At the time of the Spanish discovery of the Americas, the Timucuan peoples were the largest linguistic group around modern Florida and Georgia, numbering about 200,000. They were not united peoples but lived in different groups, sometimes hunting and gathering, other times farming, but their culture was rich (see second image for Timucuan lands in Florida). Today the spoken language has disappeared, the Timucuan peoples dying out or fleeing after the Spanish occupation of the 16th century. The colonizers were the ones left to tell the Timucuan story, and of course their bias was Christian, and it suggested that the Indigenous Americans were passive recipients of Spanish culture. However, a recent breakthrough in Timucuan historical sources is showing a different story.
Historian Alejandra Dubcovsky and linguist Aaron Broadwell have been collaborating to translate Timucuan documents, which the Spanish taught the Timucuan peoples how to transcribe using the Roman alphabet. In fact, Timucuan was the first Native language within US borders ever transcribed.
By looking at parallel Spanish/Timucuan texts, like the one shown here, Dubcovsky and Broadwell have shown that the Timucuan took an active role in turning their spoken tongue into written texts. You can tell by the differences between parallel translations. For instance, where a Spanish line might translate: “Did you engage in the devilish practice of whistling to the wind to make the storm stop?”, the Timucuan would write: “Did you whistle to the wind to make it stop?”

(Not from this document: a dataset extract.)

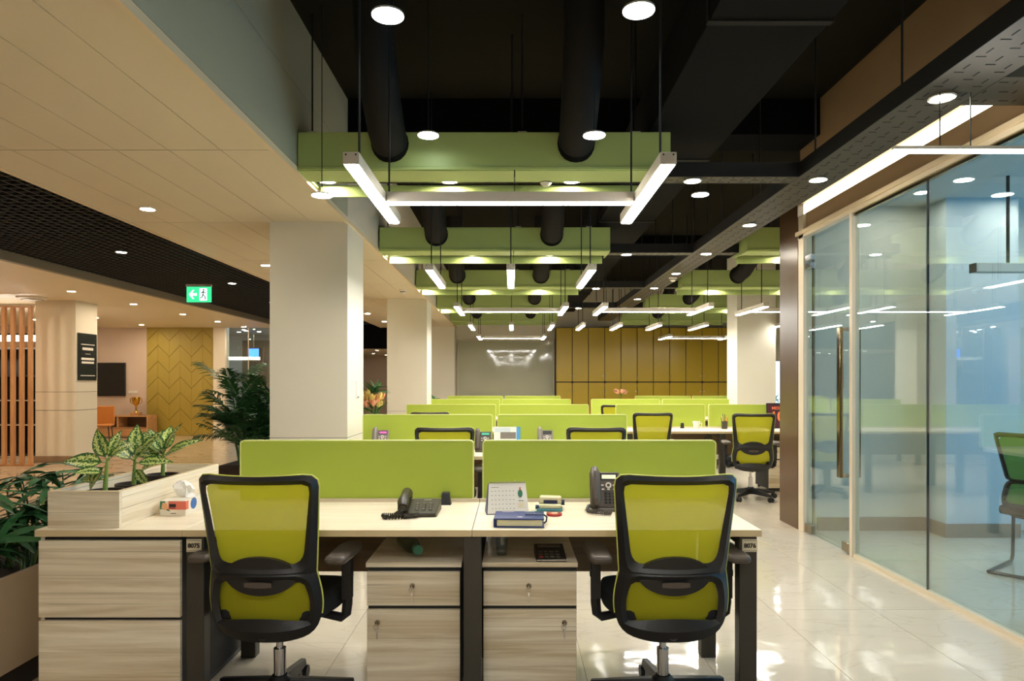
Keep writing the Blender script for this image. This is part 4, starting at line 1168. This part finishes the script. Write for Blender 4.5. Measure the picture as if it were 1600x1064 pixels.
# navy notebook
nb = thing('navy_notebook', 'thick navy leather notebook with clasp strap on desk 8076', 'notebook', (.035, 2.885, ZD), math.radians(-2))
part('lower_cover', B(-.105, .10, -.075, .09, 0, .006), 'navy', nb, bevel=.002)
part('pages', B(-.095, .092, -.068, .085, .006, .032), 'beige_plastic', nb)
part('upper_cover', B(-.105, .10, -.075, .09, .032, .038), 'navy', nb, bevel=.002)
part('spine', B(-.109, -.10, -.075, .09, 0, .038), 'navy', nb, bevel=.003)
st = part('strap', B(.02, .104, -.002, .010, .038, .041).tube([(.10, .004, .04), (.112, .004, .03), (.110, .004, .012), (.10, .004, .004)], .004, 6), 'navy_dark', nb)
part('clasp', MB().lathe([(.001, .041), (.006, .041), (.006, .044), (.001, .045)], 12, (.064, .004, 0)), 'chrome', st)
part('label_patch', B(-.012, .010, -.045, -.036, .038, .0386), 'key_white', nb)
part('foil_lettering', B(-.08, -.03, .07, .075, .038, .0386).box(.02, .06, .07, .075, .038, .0386), 'key_white', nb)
# hole punch
hp = thing('hole_punch', 'beige hole punch with navy grips on desk 8076', 'hole punch', (.178, 3.20, ZD), math.radians(-4))
part('base_plate', B(-.06, .058, -.04, .05, 0, .012), 'teal', hp, bevel=.004)
part('chassis', B(-.05, .052, -.03, .04, .012, .030), 'beige_plastic', hp, bevel=.004)
part('lever', MB().prism([(-.055, .030), (.055, .030), (.052, .062), (-.048, .064)], -.005, .045), 'beige_plastic', hp, bevel=.006)
part('lever_slot', B(-.03, .035, -.007, -.004, .032, .048), 'navy_dark', hp)
part('end_knob', MB().tube([(.052, .02, .034), (.068, .02, .034)], .013, 14).tube([(-.068, .0, .014), (-.052, .0, .014)], .010, 12), 'navy_dark', hp)
# red coaster
co = thing('red_coaster', 'small round red patterned tin beside the hole punch', 'tin', (.19, 3.075, ZD))
part('disc', MB().lathe([(.001, 0), (.034, 0), (.036, .005), (.034, .010), (.001, .010)], 28), 'red', co)
part('pattern', MB().lathe([(.012, .0105), (.018, .0105), (.018, .011), (.012, .011)], 24), 'flower_pink', co)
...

Thus, the Spanish translations judge the Timucuan harshly, because they weren’t Christian. But the Timucuan texts don’t show this bias. For instance, when a Spanish asks “Have the man and woman been joined together in front of a priest?” to record whether two people were married, the Timucuan states “Did you and another person consent to be married?” Notice the role of gender is absent, as is the role of the priest. If the Spanish were transcribing the text into Timucuan, (which is what had been thought), they wouldn’t have left out these details.
I love when scholars can recover voices of the past.